* Written request: Quote each line of the material verbatim, without the pictures.

* Recorded data:
* start *
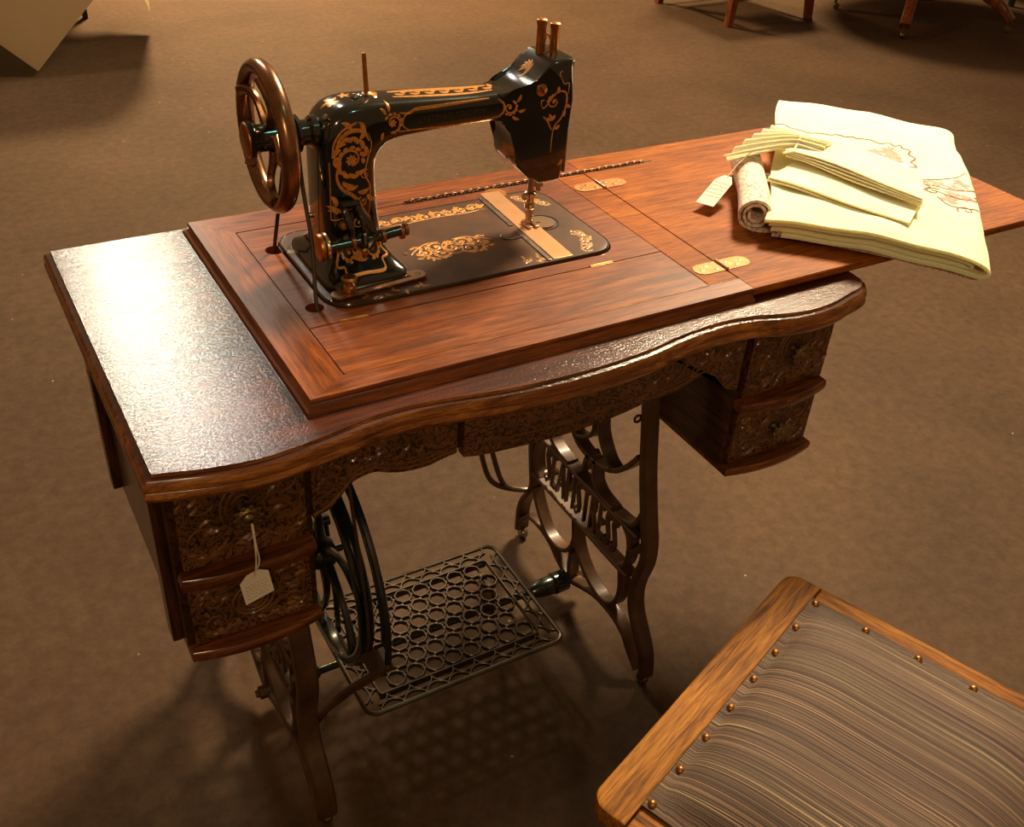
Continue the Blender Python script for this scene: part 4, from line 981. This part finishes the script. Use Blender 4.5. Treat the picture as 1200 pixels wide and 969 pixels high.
c += spiral(1.012, -.165, .011, 1, 1.2, 1, .0022)+spiral(1.005, -.452, .013, 3, 1.1, -1, .0026)+spiral(1.075, -.425, .012, 1, 1.2, 1, .0022)+spiral(1.010, -.385, .012, 0, 1.1, 1, .0026)
c += stroke([(1.02, -.36), (1.045, -.39), (1.09, -.395), (1.12, -.385), (1.15, -.37)], .0030)+stroke([(1.01, -.38), (1.03, -.42), (1.065, -.43), (1.10, -.44)], .0026)+stroke([(1.0, -.40), (.995, -.43), (1.012, -.447), (1.03, -.455)], .0030)
c += stroke([(1.025, -.32), (1.05, -.345), (1.09, -.355), (1.13, -.345)], .0022)
bm = NB(); ribbons(bm, c, map_cloth, .0003, .0012)
obj('embroidery', bm, 'thread', big)
c = []
rg = random.Random(9)
for (x, y) in ((1.055, -.225), (1.048, -.243), (1.070, -.245), (1.062, -.262), (1.036, -.228), (1.078, -.232), (1.035, -.345), (1.045, -.365), (1.025, -.335), (1.060, -.385), (1.030, -.405), (1.085, -.375), (1.012, -.415), (1.045, -.42)):
    for k in range(6): c += leaf(x, y, k*1.05+rg.random(), .015, .0065, .6, 4)
bm = NB(); ribbons(bm, c, map_cloth, .0002, .0009); obj('embroidered_flower', bm, 'thread_pale', big)['kind'] = 'stuff'
c = spiral(.812, -.462, .008, 1, 1.2, 1, .002)
# napkins: two folded strips tied together
def quad_cloth(bm, P, z, layers, th, gap, ph, curve=.0):
    """P: four corners (left-front, right-front, right-back, left-back) on the pile; stacked thin layers"""
    P = [Vector(p) for p in P]
    for li in range(layers):
        na, nbb = 16, 8; top_, bot = [], []
        for i in range(na+1):
            u = i/na; rt, rb = [], []
            for j in range(nbb+1):
                v = j/nbb; p = (P[0]*(1-u)+P[1]*u)*(1-v)+(P[3]*(1-u)+P[2]*u)*v
                p = p+(P[3]-P[0]).normalized()*(.0020*li+.002*math.sin(8*u+ph+li))*(1-v)
                zz = z+li*(th+gap*(.3+.7*u*(1-u)*4))+.0022*math.sin(6*u+ph)*(1-.3*v)+.001*math.sin(11*v+ph+u*4)+curve*math.sin(PI*u)
                rt.append(bm.verts.new((p.x, p.y, zz+th))); rb.append(bm.verts.new((p.x, p.y, zz)))
            top_.append(rt); bot.append(rb)
        for i in range(na):
            for j in range(nbb):
                bm.faces.new((top_[i][j], top_[i+1][j], top_[i+1][j+1], top_[i][j+1])); bm.faces.new((bot[i][j], bot[i][j+1], bot[i+1][j+1], bot[i+1][j]))
            bm.faces.new((top_[i][0], bot[i][0], bot[i+1][0], top_[i+1][0])); bm.faces.new((top_[i][nbb], top_[i+1][nbb], bot[i+1][nbb], bot[i][nbb]))
        for j in range(nbb):
            bm.faces.new((top_[0][j], top_[0][j+1], bot[0][j+1], bot[0][j])); bm.faces.new((top_[na][j], bot[na][j], bot[na][j+1], top_[na][j+1]))
bm = NB(); quad_cloth(bm, [(.788, -.262), (.872, -.462), (.965, -.405), (.905, -.215)], ZT+.037, 2, .0030, .0022, .4)
top_obj('lower_napkin', bm, 'napkin', (.88, -.33, ZT+.036), 'plain folded cream napkin between the tied napkins and the tablecloth', 'napkin')
t2 = thing('napkin_bundle', (.90, -.25, ZT+.046), 'cream napkins tied together at one end, topmost on the cloth pile', 'napkins')
bm = NB(); quad_cloth(bm, [(.858, -.222), (.918, -.438), (1.000, -.365), (.935, -.160)], ZT+.0485, 4, .0022, .0016, 1.2, .004); obj('folded_napkin', bm, 'napkin', t2)
bm = NB(); nr, na = 12, 60; T0 = Vector((.905, -.205)); rows = []
for s_ in (0, 1):
    g = []
    for i in range(nr+1):
        u = i/nr; row = []
        for k in range(na+1):
            v = k/na; wd_ = .030+.16*max(0, u-.35)+.04*abs(u-.35); ax_ = Vector((-.42, .907)); sd = Vector((.907, .42))
            c_ = T0+ax_*((u-.35)*.118)+sd*((v-.5)*wd_*1.2-.02*u)
            pl_ = .0060*math.sin(v*2*PI*5.5+u*1.0)*(.5+.8*u); z = ZT+.056+.006*math.cos((u-.35)*2)-.022*max(0, u-.45)+pl_+(.010*math.sin(PI*v))*(1-u*.4)-.0016*s_
            row.append(bm.verts.new((c_.x, c_.y, z)))
        g.append(row)
    rows.append(g)
for g, fl_ in ((rows[0], 1), (rows[1], 0)):
    for i in range(nr):
        for k in range(na):
            q4 = (g[i][k], g[i][k+1], g[i+1][k+1], g[i+1][k]); bm.faces.new(q4 if fl_ else q4[::-1])
for i in range(nr):
    for k in (0, na): bm.faces.new((rows[0][i][k], rows[0][i+1][k], rows[1][i+1][k], rows[1][i][k]))
for k in range(na):
    for i in (0, nr): bm.faces.new((rows[0][i][k], rows[0][i][k+1], rows[1][i][k+1], rows[1][i][k]))
obj('pleated_end', bm, 'cream', t2)
bm = NB(); pts = []
for k in range(24):
    a = 2*PI*k/24; sd = Vector((.907, .42)); pts.append((T0.x+sd.x*.021*math.cos(a), T0.y+sd.y*.021*math.cos(a), ZT+.062+.013*math.sin(a)))
tube(bm, pts, .0016, 6, closed=True); tube(bm, [(T0.x-.019, T0.y-.009, ZT+.066), (.862, -.232, ZT+.064), (.845, -.228, ZT+.062)], .0016, 6); obj('ribbon_tie', bm, 'napkin', t2)
t3 = thing('paper_tag', (.745, -.215, ZT), 'small white paper tag on a string, beside the pink rolled cloth', 'tag')
bm = NB(); o, U, V, N = tag_card(bm, (.690, -.246, ZT+.012), (.45, -.89, .02), (.86, .43, .26), .028, .078, .0003); obj('card', bm, 'paper', t3, smooth=False)
writing(t3, o, Vector(V), -Vector(U), N, .088, .030, (-.2, 0, .2), 5) if False else writing(t3, o, U, V, N, .030, .088, (.25, .35, .45, .55, .65), 5)
bm = NB(); tube(bm, catmull([o+V*.074, (.790, -.20, ZT+.047), (.835, -.19, ZT+.060), (.880, -.205, ZT+.070)], 5), .0008, 6); obj('string', bm, 'string', t3)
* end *
* Answer to this problem:
Continue the Blender Python script for this scene: part 4, from line 981. This part finishes the script. Use Blender 4.5. Treat the picture as 1200 pixels wide and 969 pixels high.
c += spiral(1.012, -.165, .011, 1, 1.2, 1, .0022)+spiral(1.005, -.452, .013, 3, 1.1, -1, .0026)+spiral(1.075, -.425, .012, 1, 1.2, 1, .0022)+spiral(1.010, -.385, .012, 0, 1.1, 1, .0026)
c += stroke([(1.02, -.36), (1.045, -.39), (1.09, -.395), (1.12, -.385), (1.15, -.37)], .0030)+stroke([(1.01, -.38), (1.03, -.42), (1.065, -.43), (1.10, -.44)], .0026)+stroke([(1.0, -.40), (.995, -.43), (1.012, -.447), (1.03, -.455)], .0030)
c += stroke([(1.025, -.32), (1.05, -.345), (1.09, -.355), (1.13, -.345)], .0022)
bm = NB(); ribbons(bm, c, map_cloth, .0003, .0012)
obj('embroidery', bm, 'thread', big)
c = []
rg = random.Random(9)
for (x, y) in ((1.055, -.225), (1.048, -.243), (1.070, -.245), (1.062, -.262), (1.036, -.228), (1.078, -.232), (1.035, -.345), (1.045, -.365), (1.025, -.335), (1.060, -.385), (1.030, -.405), (1.085, -.375), (1.012, -.415), (1.045, -.42)):
    for k in range(6): c += leaf(x, y, k*1.05+rg.random(), .015, .0065, .6, 4)
bm = NB(); ribbons(bm, c, map_cloth, .0002, .0009); obj('embroidered_flower', bm, 'thread_pale', big)['kind'] = 'stuff'
c = spiral(.812, -.462, .008, 1, 1.2, 1, .002)
# napkins: two folded strips tied together
def quad_cloth(bm, P, z, layers, th, gap, ph, curve=.0):
    """P: four corners (left-front, right-front, right-back, left-back) on the pile; stacked thin layers"""
    P = [Vector(p) for p in P]
    for li in range(layers):
        na, nbb = 16, 8; top_, bot = [], []
        for i in range(na+1):
            u = i/na; rt, rb = [], []
            for j in range(nbb+1):
                v = j/nbb; p = (P[0]*(1-u)+P[1]*u)*(1-v)+(P[3]*(1-u)+P[2]*u)*v
                p = p+(P[3]-P[0]).normalized()*(.0020*li+.002*math.sin(8*u+ph+li))*(1-v)
                zz = z+li*(th+gap*(.3+.7*u*(1-u)*4))+.0022*math.sin(6*u+ph)*(1-.3*v)+.001*math.sin(11*v+ph+u*4)+curve*math.sin(PI*u)
                rt.append(bm.verts.new((p.x, p.y, zz+th))); rb.append(bm.verts.new((p.x, p.y, zz)))
            top_.append(rt); bot.append(rb)
        for i in range(na):
            for j in range(nbb):
                bm.faces.new((top_[i][j], top_[i+1][j], top_[i+1][j+1], top_[i][j+1])); bm.faces.new((bot[i][j], bot[i][j+1], bot[i+1][j+1], bot[i+1][j]))
            bm.faces.new((top_[i][0], bot[i][0], bot[i+1][0], top_[i+1][0])); bm.faces.new((top_[i][nbb], top_[i+1][nbb], bot[i+1][nbb], bot[i][nbb]))
        for j in range(nbb):
            bm.faces.new((top_[0][j], top_[0][j+1], bot[0][j+1], bot[0][j])); bm.faces.new((top_[na][j], bot[na][j], bot[na][j+1], top_[na][j+1]))
bm = NB(); quad_cloth(bm, [(.788, -.262), (.872, -.462), (.965, -.405), (.905, -.215)], ZT+.037, 2, .0030, .0022, .4)
top_obj('lower_napkin', bm, 'napkin', (.88, -.33, ZT+.036), 'plain folded cream napkin between the tied napkins and the tablecloth', 'napkin')
t2 = thing('napkin_bundle', (.90, -.25, ZT+.046), 'cream napkins tied together at one end, topmost on the cloth pile', 'napkins')
bm = NB(); quad_cloth(bm, [(.858, -.222), (.918, -.438), (1.000, -.365), (.935, -.160)], ZT+.0485, 4, .0022, .0016, 1.2, .004); obj('folded_napkin', bm, 'napkin', t2)
bm = NB(); nr, na = 12, 60; T0 = Vector((.905, -.205)); rows = []
for s_ in (0, 1):
    g = []
    for i in range(nr+1):
        u = i/nr; row = []
        for k in range(na+1):
            v = k/na; wd_ = .030+.16*max(0, u-.35)+.04*abs(u-.35); ax_ = Vector((-.42, .907)); sd = Vector((.907, .42))
            c_ = T0+ax_*((u-.35)*.118)+sd*((v-.5)*wd_*1.2-.02*u)
            pl_ = .0060*math.sin(v*2*PI*5.5+u*1.0)*(.5+.8*u); z = ZT+.056+.006*math.cos((u-.35)*2)-.022*max(0, u-.45)+pl_+(.010*math.sin(PI*v))*(1-u*.4)-.0016*s_
            row.append(bm.verts.new((c_.x, c_.y, z)))
        g.append(row)
    rows.append(g)
for g, fl_ in ((rows[0], 1), (rows[1], 0)):
    for i in range(nr):
        for k in range(na):
            q4 = (g[i][k], g[i][k+1], g[i+1][k+1], g[i+1][k]); bm.faces.new(q4 if fl_ else q4[::-1])
for i in range(nr):
    for k in (0, na): bm.faces.new((rows[0][i][k], rows[0][i+1][k], rows[1][i+1][k], rows[1][i][k]))
for k in range(na):
    for i in (0, nr): bm.faces.new((rows[0][i][k], rows[0][i][k+1], rows[1][i][k+1], rows[1][i][k]))
obj('pleated_end', bm, 'cream', t2)
bm = NB(); pts = []
for k in range(24):
    a = 2*PI*k/24; sd = Vector((.907, .42)); pts.append((T0.x+sd.x*.021*math.cos(a), T0.y+sd.y*.021*math.cos(a), ZT+.062+.013*math.sin(a)))
tube(bm, pts, .0016, 6, closed=True); tube(bm, [(T0.x-.019, T0.y-.009, ZT+.066), (.862, -.232, ZT+.064), (.845, -.228, ZT+.062)], .0016, 6); obj('ribbon_tie', bm, 'napkin', t2)
t3 = thing('paper_tag', (.745, -.215, ZT), 'small white paper tag on a string, beside the pink rolled cloth', 'tag')
bm = NB(); o, U, V, N = tag_card(bm, (.690, -.246, ZT+.012), (.45, -.89, .02), (.86, .43, .26), .028, .078, .0003); obj('card', bm, 'paper', t3, smooth=False)
writing(t3, o, Vector(V), -Vector(U), N, .088, .030, (-.2, 0, .2), 5) if False else writing(t3, o, U, V, N, .030, .088, (.25, .35, .45, .55, .65), 5)
bm = NB(); tube(bm, catmull([o+V*.074, (.790, -.20, ZT+.047), (.835, -.19, ZT+.060), (.880, -.205, ZT+.070)], 5), .0008, 6); obj('string', bm, 'string', t3)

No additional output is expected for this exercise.